Cellular and Computing Industries Finally Collide
magarity writes "For years now cell phones have become increasing complex as computers become ever smaller. The two industries now directly collide. Of special interest is the change in mission statement by Microsoft from 'a computer on every desk and in every home' to 'empowering people through great software, any time, any place and on any device.' With mobile phone saturation in the industrialized world from +80% (Italy) to 45% (USA), this is the next battleground for information technology dominance. Both industries have giant sized players; the shakeouts, as well as implications for consumers, will be huge."
Now if they only produced better screens we could get some work done. The only working thing you can consider "computing" and "cellular" is the Treo.
That WAP is shit. I can tell you as I have some experience (Nokia, Siemens, Sony, Ericsson, Alcatel, everyone plays his own game, with large differences in the ways things are shown). We have to go directly for web or for Java. I've tested some Nokias and Alcatels. For instance, Alcatel 525 WAP browser, in forms, it doesn't show you the next input till you've filled it!!
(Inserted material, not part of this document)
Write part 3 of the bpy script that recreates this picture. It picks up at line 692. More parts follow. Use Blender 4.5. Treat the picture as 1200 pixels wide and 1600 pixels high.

Not sure if you are trying to be funny, but Italy is roughly 301,000 sq km, and New Jersey is rougly 19,215 sq km.
on the same subject is http://www.economist.com/printedition/displayStory .cfm?Story_ID=1454436
It's not that. Penetration measures against population. That is, 80% of the Italians (some 80 million, not so small) own a cell phone. Italy, Japan, South Korea, Sweden, Finland, Norway, Spain, Netherlands, ... have more users than the USA per inhabitant.
With such differences, it's not a matter of infrastructure. You can take only those regions with coverage and the difference would still be there. The problem is in the offer.
err...so northern Finland is a highly populated area? I go there quite a lot, and believe me, it's pretty quiet.
Market saturation is done on 'per capita' not 'per square km'...
While we were living in Italy, we were one of the fortunate people, through military contacts, who could procure a land line quickly and with very little effort. It wasn't an "old world" area, but the group in charge of telephones didn't generally feel pressured to move quickly. I'm not sure how much has changed in the last 10 years, but I would imagine that it's probably much easier to get a mobile phone than a land line, so "acceptance" is probably a sign of convenience, rather than progressive thinking.